▸ **EXERCISE INSTRUCTIONS**: Restate the data word for word and leave the images out.

▸ **INFORMATION SHOWN**:
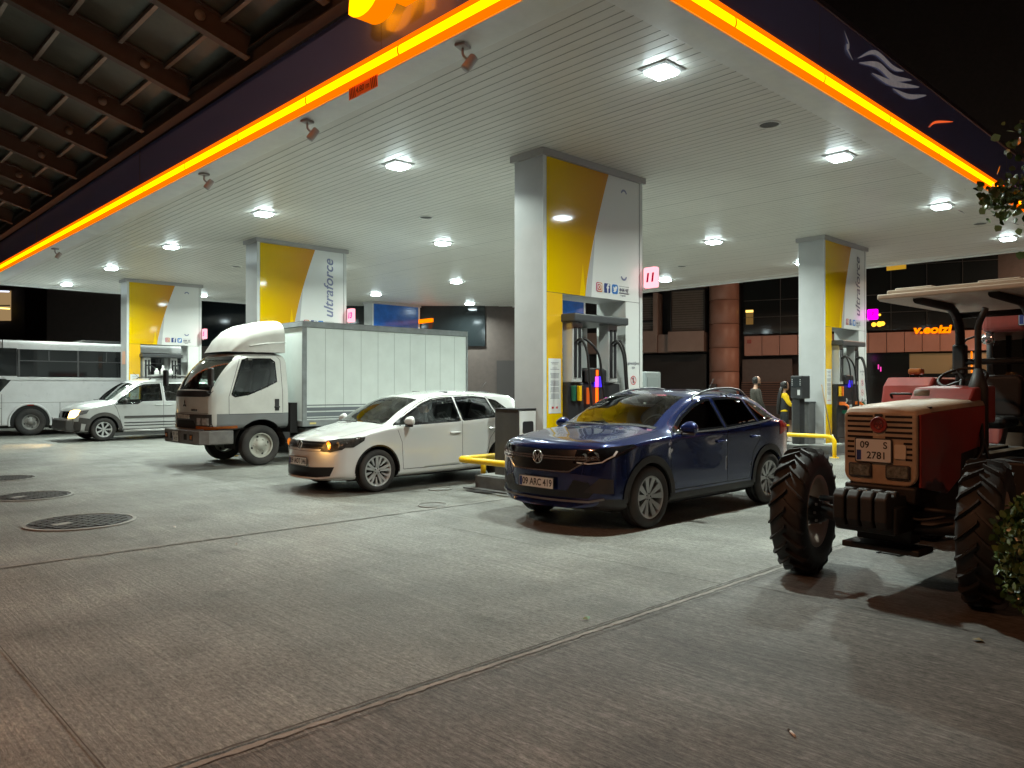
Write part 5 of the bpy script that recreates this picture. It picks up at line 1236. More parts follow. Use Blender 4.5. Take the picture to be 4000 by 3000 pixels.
        handle(cab, 1.30, 1.12, B, BPL, 'N' if s < 0 else 'X', .1)
        MB().box(1.255,1.345,s*.935-.006,s*.935+.006,1.05,1.28).build('handle_recess', DARK, cab, bevel=.02)
        m = MB().tube(bend([(.02,s*.86,1.38),(-.10,s*.98,1.42),(-.12,s*1.10,1.42)],.05), .011, 6); m.build('mirror_arm', BPL, cab)
        MB().box(-.12,-.05,s*1.12-.09,s*1.12+.09,1.52,1.86).build('wing_mirror', BPL, cab, bevel=.03, seg=3)
        MB().tube([(-.10,s*1.10,1.40),(-.09,s*1.12,1.55)], .011, 6).build('mirror_arm', BPL, cab)
    for s in (-.34,.32): MB().tube([(-.02+.0,s,1.42),(.09,s+.22,1.62)], .012, 6).build('wiper', BPL, cab)
    B.line([(-.80,2.06),(.80,2.06)], 'F', .07, .006).build('windshield_band', GBLK, cab, flipcheck=False)
    # bumper with square openings and fog lamps
    m = MB(); prof = [(-.235,.46),(-.245,.52),(-.245,.66),(-.21,.70),(.0,.70),(.0,.44),(-.2,.44)]
    out_ = [(-.245,-.72),(-.19,-.86),(-.04,-.945),(.42,-.955),(.42,-.86),(.0,-.82),(-.05,-.7)]
    full = [(x, y) for x, y in out_] + [(x, -y) for x, y in reversed(out_)]
    m.prism(full, .44, .70); bmp = m.build('front_bumper', BUMP, e, bevel=.025, seg=3)
    m = MB()
    for y in (-.62,-.34,.34,.62): m.box(-.250,-.24,y-.07,y+.07,.52,.63)
    m.build('bumper_recess', WELL, bmp)
    for y in (-.62,.62): MB().box(-.256,-.25,y-.045,y+.045,.54,.61).build('fog_lamp', mat('amber_dull',(.45,.12,.02),.2), bmp, bevel=.01)
    plate(e, None, '09', w=.30, h=.19, M=frame((-.255,.12,.57),(0,-1,0),(0,0,1)), two=('09','M','4127'))
    # wind deflector
    m = MB(); ns = 9; st = [(.50,2.20,.64),(.56,2.30,.68),(.68,2.46,.73),(.88,2.65,.78),(1.1,2.77,.81),(1.35,2.83,.83),(1.52,2.85,.83)]; rows = []
    for x, z, w in st:
        q = []
        for k in range(17):
            t = k/16*math.pi; cx = math.cos(t); q.append(Vector((x-.10*(1-abs(cx))*(1 if z > 2.3 else .6), -w*(abs(cx)**.35)*(1 if cx > 0 else -1), 2.19+(z-2.19)*(math.sin(t)**.38))))
        rows.append(q)
    m.add([p for q in rows for p in q], [(i*17+k,i*17+k+1,(i+1)*17+k+1,(i+1)*17+k) for i in range(len(st)-1) for k in range(16)], 0, True)
    m.add(rows[-1], [tuple(range(17))]); dfl = m.build('wind_deflector', mat('deflector_white',(.58,.58,.54),.45,dirt=.25,back=(.1,.1,.1)), e)
    for s in (-1,1): MB().tube([(.80,s*.79,2.30),(1.1,s*.825,2.36),(1.52,s*.84,2.40)], .012, 6).build('deflector_rib', TWP, dfl)
    # box body
    b = empty('cargo_box', (0,0,0)); b.parent = e; x0, x1, y, z0, z1 = 1.78, 6.10, 1.04, .72, 2.82
    MB().box(x0+.03,x1-.03,-y+.01,y-.01,z0+.02,z1-.02).build('side_panels', BOXP, b)
    m = MB()
    for s in (-1,1):
        m.box(x0,x1,s*y-.02,s*y+.02,z1-.11,z1); m.box(x0,x1,s*y-.018,s*y+.018,z0,z0+.13); m.box(x0,x0+.10,s*y-.02,s*y+.022,z0+.001,z1-.111); m.box(x1-.045,x1,s*y-.02,s*y+.022,z0+.13,z1-.111)
    m.box(x0,x0+.06,-y+.021,y-.021,z1-.10,z1-.002); m.box(x0,x0+.06,-y+.021,y-.021,z0,z0+.12); m.build('frame_trim', BTR, b, bevel=.012)
    m = MB()
    for k in range(1, 10): xx = x0+.10+k*.425; m.box(xx-.003,xx+.003,-y+.006,-y+.0105,z0+.14,z1-.12)
    m.build('panel_joint', mat('joint_grey',(.36,.40,.385),.6), b)
    m = MB()
    for a, c in ((1.155,1.135),(1.10,1.03),(1.005,.915),(.895,.872)): m.box(x0+.11,x1-.06,-y+.005,-y+.009,c,a)
    m.build('side_stripe', BST, b)
    m = MB(); m.box(x0+.16,x0+.30,-y-.022,-y-.018,.765,.80); m.build('marker_lamp', mat('marker_yellow',(.6,.5,.15),.4), b)
    MB().box(x0,x1,-y-.02,y+.02,z1-.001,z1+.012).build('box_roof', BTR, b)
    m = MB(); m.box(.1,6.0,-.42,-.34,.52,.70); m.box(.1,6.0,.34,.42,.52,.70)
    for x in (1.5,2.6,3.8,5.2): m.box(x,x+.08,-.34,.34,.55,.66)
    m.build('chassis', WELL, e); MB().box(1.9,2.8,-.95,-.6,.36,.68).build('fuel_tank', TGR, e, bevel=.04); MB().box(1.6,1.75,-.9,.9,.6,1.2).build('engine_cover', WELL, e)
    cabin(cab, (.30, .85), .72, .9, 1.5, .42)
    rt = mat('rim_truck',(.42,.42,.37),.5,.2,dirt=.35,var=.2)
    for x, ys in ((fw,.82),(4.35,.80)):
        for s in (1,-1):
            w_ = empty('wheel'); w_.parent = e; wheel(w_, x, -s*ys, .387, .21, .235, 'steel', s, rim=rt)
            if x > 2: w2_ = empty('wheel'); w2_.parent = e; wheel(w2_, x, -s*(ys-.25), .387, .21, .235, 'steel', s, rim=rt)
    MB().tube([(fw,-.8,.39),(fw,.8,.39)], .06, 10).build('axle', WELL, e); MB().prism([(1.42,.62),(1.56,.62),(1.60,.42),(1.52,.42)], .70, .94, frame((0,0,0),(1,0,0),(0,0,1))).build('mud_flap', BPL, e)
truck()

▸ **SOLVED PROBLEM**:
Write part 5 of the bpy script that recreates this picture. It picks up at line 1236. More parts follow. Use Blender 4.5. Take the picture to be 4000 by 3000 pixels.
        handle(cab, 1.30, 1.12, B, BPL, 'N' if s < 0 else 'X', .1)
        MB().box(1.255,1.345,s*.935-.006,s*.935+.006,1.05,1.28).build('handle_recess', DARK, cab, bevel=.02)
        m = MB().tube(bend([(.02,s*.86,1.38),(-.10,s*.98,1.42),(-.12,s*1.10,1.42)],.05), .011, 6); m.build('mirror_arm', BPL, cab)
        MB().box(-.12,-.05,s*1.12-.09,s*1.12+.09,1.52,1.86).build('wing_mirror', BPL, cab, bevel=.03, seg=3)
        MB().tube([(-.10,s*1.10,1.40),(-.09,s*1.12,1.55)], .011, 6).build('mirror_arm', BPL, cab)
    for s in (-.34,.32): MB().tube([(-.02+.0,s,1.42),(.09,s+.22,1.62)], .012, 6).build('wiper', BPL, cab)
    B.line([(-.80,2.06),(.80,2.06)], 'F', .07, .006).build('windshield_band', GBLK, cab, flipcheck=False)
    # bumper with square openings and fog lamps
    m = MB(); prof = [(-.235,.46),(-.245,.52),(-.245,.66),(-.21,.70),(.0,.70),(.0,.44),(-.2,.44)]
    out_ = [(-.245,-.72),(-.19,-.86),(-.04,-.945),(.42,-.955),(.42,-.86),(.0,-.82),(-.05,-.7)]
    full = [(x, y) for x, y in out_] + [(x, -y) for x, y in reversed(out_)]
    m.prism(full, .44, .70); bmp = m.build('front_bumper', BUMP, e, bevel=.025, seg=3)
    m = MB()
    for y in (-.62,-.34,.34,.62): m.box(-.250,-.24,y-.07,y+.07,.52,.63)
    m.build('bumper_recess', WELL, bmp)
    for y in (-.62,.62): MB().box(-.256,-.25,y-.045,y+.045,.54,.61).build('fog_lamp', mat('amber_dull',(.45,.12,.02),.2), bmp, bevel=.01)
    plate(e, None, '09', w=.30, h=.19, M=frame((-.255,.12,.57),(0,-1,0),(0,0,1)), two=('09','M','4127'))
    # wind deflector
    m = MB(); ns = 9; st = [(.50,2.20,.64),(.56,2.30,.68),(.68,2.46,.73),(.88,2.65,.78),(1.1,2.77,.81),(1.35,2.83,.83),(1.52,2.85,.83)]; rows = []
    for x, z, w in st:
        q = []
        for k in range(17):
            t = k/16*math.pi; cx = math.cos(t); q.append(Vector((x-.10*(1-abs(cx))*(1 if z > 2.3 else .6), -w*(abs(cx)**.35)*(1 if cx > 0 else -1), 2.19+(z-2.19)*(math.sin(t)**.38))))
        rows.append(q)
    m.add([p for q in rows for p in q], [(i*17+k,i*17+k+1,(i+1)*17+k+1,(i+1)*17+k) for i in range(len(st)-1) for k in range(16)], 0, True)
    m.add(rows[-1], [tuple(range(17))]); dfl = m.build('wind_deflector', mat('deflector_white',(.58,.58,.54),.45,dirt=.25,back=(.1,.1,.1)), e)
    for s in (-1,1): MB().tube([(.80,s*.79,2.30),(1.1,s*.825,2.36),(1.52,s*.84,2.40)], .012, 6).build('deflector_rib', TWP, dfl)
    # box body
    b = empty('cargo_box', (0,0,0)); b.parent = e; x0, x1, y, z0, z1 = 1.78, 6.10, 1.04, .72, 2.82
    MB().box(x0+.03,x1-.03,-y+.01,y-.01,z0+.02,z1-.02).build('side_panels', BOXP, b)
    m = MB()
    for s in (-1,1):
        m.box(x0,x1,s*y-.02,s*y+.02,z1-.11,z1); m.box(x0,x1,s*y-.018,s*y+.018,z0,z0+.13); m.box(x0,x0+.10,s*y-.02,s*y+.022,z0+.001,z1-.111); m.box(x1-.045,x1,s*y-.02,s*y+.022,z0+.13,z1-.111)
    m.box(x0,x0+.06,-y+.021,y-.021,z1-.10,z1-.002); m.box(x0,x0+.06,-y+.021,y-.021,z0,z0+.12); m.build('frame_trim', BTR, b, bevel=.012)
    m = MB()
    for k in range(1, 10): xx = x0+.10+k*.425; m.box(xx-.003,xx+.003,-y+.006,-y+.0105,z0+.14,z1-.12)
    m.build('panel_joint', mat('joint_grey',(.36,.40,.385),.6), b)
    m = MB()
    for a, c in ((1.155,1.135),(1.10,1.03),(1.005,.915),(.895,.872)): m.box(x0+.11,x1-.06,-y+.005,-y+.009,c,a)
    m.build('side_stripe', BST, b)
    m = MB(); m.box(x0+.16,x0+.30,-y-.022,-y-.018,.765,.80); m.build('marker_lamp', mat('marker_yellow',(.6,.5,.15),.4), b)
    MB().box(x0,x1,-y-.02,y+.02,z1-.001,z1+.012).build('box_roof', BTR, b)
    m = MB(); m.box(.1,6.0,-.42,-.34,.52,.70); m.box(.1,6.0,.34,.42,.52,.70)
    for x in (1.5,2.6,3.8,5.2): m.box(x,x+.08,-.34,.34,.55,.66)
    m.build('chassis', WELL, e); MB().box(1.9,2.8,-.95,-.6,.36,.68).build('fuel_tank', TGR, e, bevel=.04); MB().box(1.6,1.75,-.9,.9,.6,1.2).build('engine_cover', WELL, e)
    cabin(cab, (.30, .85), .72, .9, 1.5, .42)
    rt = mat('rim_truck',(.42,.42,.37),.5,.2,dirt=.35,var=.2)
    for x, ys in ((fw,.82),(4.35,.80)):
        for s in (1,-1):
            w_ = empty('wheel'); w_.parent = e; wheel(w_, x, -s*ys, .387, .21, .235, 'steel', s, rim=rt)
            if x > 2: w2_ = empty('wheel'); w2_.parent = e; wheel(w2_, x, -s*(ys-.25), .387, .21, .235, 'steel', s, rim=rt)
    MB().tube([(fw,-.8,.39),(fw,.8,.39)], .06, 10).build('axle', WELL, e); MB().prism([(1.42,.62),(1.56,.62),(1.60,.42),(1.52,.42)], .70, .94, frame((0,0,0),(1,0,0),(0,0,1))).build('mud_flap', BPL, e)
truck()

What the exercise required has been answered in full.